Hasta que un día, el destino —ese personaje caprichoso que en el fútbol suele decidir por todos— le dio una mano. El equipo “Big Boys” le ofreció su primer contrato. Era poco, pero era suficiente para dejar la venta de paletas. Después vino el Independiente Medellín, y ahí sí empezó la historia que lo llevaría a Boca Juniors, al Atlético de Madrid, y a vestir durante más de una década la camiseta amarilla de la Selección Colombia.
Perea fue uno de los defensas más respetados del país a comienzos del nuevo milenio. De él se decía que no tenía el talento exuberante de otros, pero sí una cabeza fría y un sentido táctico admirable. Su carrera fue una lección de disciplina: del barro del Urabá al césped del Vicente Calderón, donde se ganó el respeto de Diego Simeone y la afición colchonera.
El retiro lo enfrentó a una pregunta que no se resuelve en la cancha: ¿qué hacer después? La respuesta fue obvia. Volver al fútbol, pero desde otro lugar. Así empezó su camino como entrenador, un camino que no siempre fue amable. En el Junior de Barranquilla tuvo su primera gran oportunidad, pero no la mejor de las suertes. No alcanzó los resultados esperados, el equipo no despegó, y su salida fue casi silenciosa. Después, durante meses, su nombre desapareció de las conversaciones futboleras.

Por eso sorprendió que, de repente, su nombre apareciera de nuevo, esta vez al lado del de Néstor Lorenzo, el técnico argentino elegido para dirigir la Selección Colombia rumbo al Mundial de 2026. La noticia se regó rápido: Luis Amaranto Perea sería su asistente técnico.
El anuncio generó reacciones divididas. Algunos celebraron que un exjugador con experiencia en Europa y conocimiento del camerino tricolor regresara al equipo nacional. Otros, más escépticos, apuntaron que su carrera en los banquillos era todavía corta y que su llegada obedecía más a las conexiones que a los méritos. Lo cierto es que Amaranto sería un buen puente entre las generaciones que estaban en ese momento en la Selección.
Quizá por eso Lorenzo lo quiso a su lado. Porque más allá de las críticas, su presencia representa algo más profundo: la continuidad de una memoria futbolera. La de un defensa que supo lo que era ganar con sufrimiento, que aprendió a no rendirse ni cuando le tocó vender helados para poder entrenar.

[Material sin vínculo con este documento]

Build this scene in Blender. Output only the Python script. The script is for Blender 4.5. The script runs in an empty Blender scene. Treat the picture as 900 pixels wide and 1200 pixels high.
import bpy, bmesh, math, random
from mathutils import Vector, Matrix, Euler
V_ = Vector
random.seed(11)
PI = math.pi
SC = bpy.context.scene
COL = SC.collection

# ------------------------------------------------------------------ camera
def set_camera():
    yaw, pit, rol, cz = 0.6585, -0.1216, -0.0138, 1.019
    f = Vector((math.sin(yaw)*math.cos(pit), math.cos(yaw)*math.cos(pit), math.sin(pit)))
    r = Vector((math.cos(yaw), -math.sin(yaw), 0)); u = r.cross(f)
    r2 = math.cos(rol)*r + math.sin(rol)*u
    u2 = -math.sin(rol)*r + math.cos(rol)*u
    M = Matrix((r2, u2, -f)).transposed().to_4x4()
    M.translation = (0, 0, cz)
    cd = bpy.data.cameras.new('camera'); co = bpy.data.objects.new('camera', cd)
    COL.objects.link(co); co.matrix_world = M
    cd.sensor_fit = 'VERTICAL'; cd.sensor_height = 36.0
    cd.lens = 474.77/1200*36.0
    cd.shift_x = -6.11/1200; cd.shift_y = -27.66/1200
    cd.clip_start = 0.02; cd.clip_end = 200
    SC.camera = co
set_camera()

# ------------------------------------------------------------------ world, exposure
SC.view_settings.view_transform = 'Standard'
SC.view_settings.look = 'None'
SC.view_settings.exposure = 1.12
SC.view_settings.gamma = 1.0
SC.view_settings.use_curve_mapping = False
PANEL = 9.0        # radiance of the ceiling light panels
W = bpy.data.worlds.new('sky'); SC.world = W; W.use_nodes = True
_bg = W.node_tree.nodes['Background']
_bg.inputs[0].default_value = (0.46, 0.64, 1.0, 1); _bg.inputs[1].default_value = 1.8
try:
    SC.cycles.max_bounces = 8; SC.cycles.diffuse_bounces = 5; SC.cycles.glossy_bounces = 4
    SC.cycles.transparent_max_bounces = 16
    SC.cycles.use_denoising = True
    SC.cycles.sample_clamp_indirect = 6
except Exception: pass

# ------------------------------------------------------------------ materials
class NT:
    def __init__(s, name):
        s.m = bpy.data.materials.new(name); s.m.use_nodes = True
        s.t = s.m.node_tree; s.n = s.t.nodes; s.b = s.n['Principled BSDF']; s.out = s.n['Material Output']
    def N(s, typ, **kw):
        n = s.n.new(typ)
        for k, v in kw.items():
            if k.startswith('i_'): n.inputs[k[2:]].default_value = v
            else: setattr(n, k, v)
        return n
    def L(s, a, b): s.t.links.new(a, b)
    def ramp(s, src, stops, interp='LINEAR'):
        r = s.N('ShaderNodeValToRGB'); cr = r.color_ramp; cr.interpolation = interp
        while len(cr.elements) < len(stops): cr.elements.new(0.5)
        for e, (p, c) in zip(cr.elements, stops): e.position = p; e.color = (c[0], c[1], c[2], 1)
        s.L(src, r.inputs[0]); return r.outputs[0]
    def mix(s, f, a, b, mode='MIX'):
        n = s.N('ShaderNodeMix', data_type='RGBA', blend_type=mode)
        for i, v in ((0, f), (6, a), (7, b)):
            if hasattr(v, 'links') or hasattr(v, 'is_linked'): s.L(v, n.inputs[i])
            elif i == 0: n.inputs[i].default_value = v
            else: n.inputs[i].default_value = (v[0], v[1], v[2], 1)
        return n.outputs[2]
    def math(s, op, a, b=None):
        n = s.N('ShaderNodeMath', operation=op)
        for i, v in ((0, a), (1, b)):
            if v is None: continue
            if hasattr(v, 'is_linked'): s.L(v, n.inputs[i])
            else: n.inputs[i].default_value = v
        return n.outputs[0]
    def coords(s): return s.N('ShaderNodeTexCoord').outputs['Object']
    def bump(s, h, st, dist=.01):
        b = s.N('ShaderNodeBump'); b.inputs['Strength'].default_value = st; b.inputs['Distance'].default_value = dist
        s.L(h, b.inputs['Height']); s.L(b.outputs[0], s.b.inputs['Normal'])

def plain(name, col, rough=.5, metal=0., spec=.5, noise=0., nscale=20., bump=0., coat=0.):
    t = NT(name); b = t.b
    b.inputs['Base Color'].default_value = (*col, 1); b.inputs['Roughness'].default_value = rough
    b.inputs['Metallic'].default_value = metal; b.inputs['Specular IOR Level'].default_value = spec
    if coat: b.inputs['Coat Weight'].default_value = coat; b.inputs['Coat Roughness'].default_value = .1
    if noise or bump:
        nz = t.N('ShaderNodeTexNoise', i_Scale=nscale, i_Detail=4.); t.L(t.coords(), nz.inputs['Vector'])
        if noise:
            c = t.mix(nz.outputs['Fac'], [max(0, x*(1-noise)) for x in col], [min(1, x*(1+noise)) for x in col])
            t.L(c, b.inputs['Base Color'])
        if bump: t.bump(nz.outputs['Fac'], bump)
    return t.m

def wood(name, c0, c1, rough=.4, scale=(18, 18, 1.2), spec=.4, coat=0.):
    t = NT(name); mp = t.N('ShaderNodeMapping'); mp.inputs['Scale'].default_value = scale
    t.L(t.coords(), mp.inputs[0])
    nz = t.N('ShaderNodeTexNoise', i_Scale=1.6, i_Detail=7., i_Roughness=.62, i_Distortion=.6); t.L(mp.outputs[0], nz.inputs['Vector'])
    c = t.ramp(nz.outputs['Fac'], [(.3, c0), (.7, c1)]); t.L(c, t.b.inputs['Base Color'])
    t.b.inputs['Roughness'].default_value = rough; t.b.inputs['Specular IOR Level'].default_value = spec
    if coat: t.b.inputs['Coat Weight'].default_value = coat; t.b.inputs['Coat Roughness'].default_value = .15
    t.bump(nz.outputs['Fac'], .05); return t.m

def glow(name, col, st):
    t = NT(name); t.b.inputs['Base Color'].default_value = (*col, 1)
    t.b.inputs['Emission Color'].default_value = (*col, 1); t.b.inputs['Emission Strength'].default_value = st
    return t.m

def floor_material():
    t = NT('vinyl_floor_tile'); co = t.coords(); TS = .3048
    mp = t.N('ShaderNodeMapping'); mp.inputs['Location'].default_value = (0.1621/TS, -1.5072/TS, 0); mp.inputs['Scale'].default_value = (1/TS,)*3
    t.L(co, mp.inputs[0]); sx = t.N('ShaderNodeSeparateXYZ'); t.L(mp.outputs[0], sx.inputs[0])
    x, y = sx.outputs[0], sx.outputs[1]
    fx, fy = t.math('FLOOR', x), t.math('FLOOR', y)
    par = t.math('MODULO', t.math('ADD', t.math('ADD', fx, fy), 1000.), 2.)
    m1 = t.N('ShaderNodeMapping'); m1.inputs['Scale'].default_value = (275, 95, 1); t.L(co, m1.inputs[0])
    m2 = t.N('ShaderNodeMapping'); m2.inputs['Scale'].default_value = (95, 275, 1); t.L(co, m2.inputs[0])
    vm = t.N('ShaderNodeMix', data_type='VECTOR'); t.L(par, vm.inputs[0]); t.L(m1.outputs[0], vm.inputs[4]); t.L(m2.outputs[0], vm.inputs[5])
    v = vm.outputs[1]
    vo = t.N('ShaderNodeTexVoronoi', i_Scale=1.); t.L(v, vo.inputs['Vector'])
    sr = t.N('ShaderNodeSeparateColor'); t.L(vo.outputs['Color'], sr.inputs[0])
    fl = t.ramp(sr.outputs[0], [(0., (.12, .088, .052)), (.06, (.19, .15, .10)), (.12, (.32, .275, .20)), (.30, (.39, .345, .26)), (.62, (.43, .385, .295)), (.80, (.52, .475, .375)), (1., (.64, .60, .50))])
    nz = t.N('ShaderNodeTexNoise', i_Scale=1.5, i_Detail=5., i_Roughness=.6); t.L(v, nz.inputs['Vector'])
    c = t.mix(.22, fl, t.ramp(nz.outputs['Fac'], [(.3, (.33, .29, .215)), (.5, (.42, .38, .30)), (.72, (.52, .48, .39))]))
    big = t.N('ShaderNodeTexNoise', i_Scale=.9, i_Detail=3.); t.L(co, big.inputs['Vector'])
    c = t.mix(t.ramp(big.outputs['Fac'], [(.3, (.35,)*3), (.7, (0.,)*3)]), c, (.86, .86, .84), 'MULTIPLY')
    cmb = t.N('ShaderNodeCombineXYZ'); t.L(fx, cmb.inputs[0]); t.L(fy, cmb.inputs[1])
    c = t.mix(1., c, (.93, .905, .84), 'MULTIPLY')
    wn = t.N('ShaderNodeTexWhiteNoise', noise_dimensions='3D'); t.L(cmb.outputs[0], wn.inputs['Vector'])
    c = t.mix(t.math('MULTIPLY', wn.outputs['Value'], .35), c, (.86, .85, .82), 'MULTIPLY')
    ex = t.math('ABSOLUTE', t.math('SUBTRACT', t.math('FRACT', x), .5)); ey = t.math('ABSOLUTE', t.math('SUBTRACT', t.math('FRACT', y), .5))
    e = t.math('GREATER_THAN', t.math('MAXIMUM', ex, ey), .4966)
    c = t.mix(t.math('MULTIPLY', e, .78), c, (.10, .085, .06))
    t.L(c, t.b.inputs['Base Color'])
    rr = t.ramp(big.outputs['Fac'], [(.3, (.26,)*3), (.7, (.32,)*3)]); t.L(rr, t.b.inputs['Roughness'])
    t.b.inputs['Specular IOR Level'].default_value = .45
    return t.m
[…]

Luis Amaranto Perea no es de discursos grandilocuentes. Prefiere hablar poco, observar mucho. Entiende que en el fútbol los héroes cambian rápido y que lo único que perdura es el trabajo.
Hoy, a sus 45 años, no carga una nevera de icopor sino un tablero táctico. Pero la mirada sigue siendo la misma: la de aquel muchacho del Urabá que apostó su futuro a una moneda al aire y la vio caer, por fin, de su lado.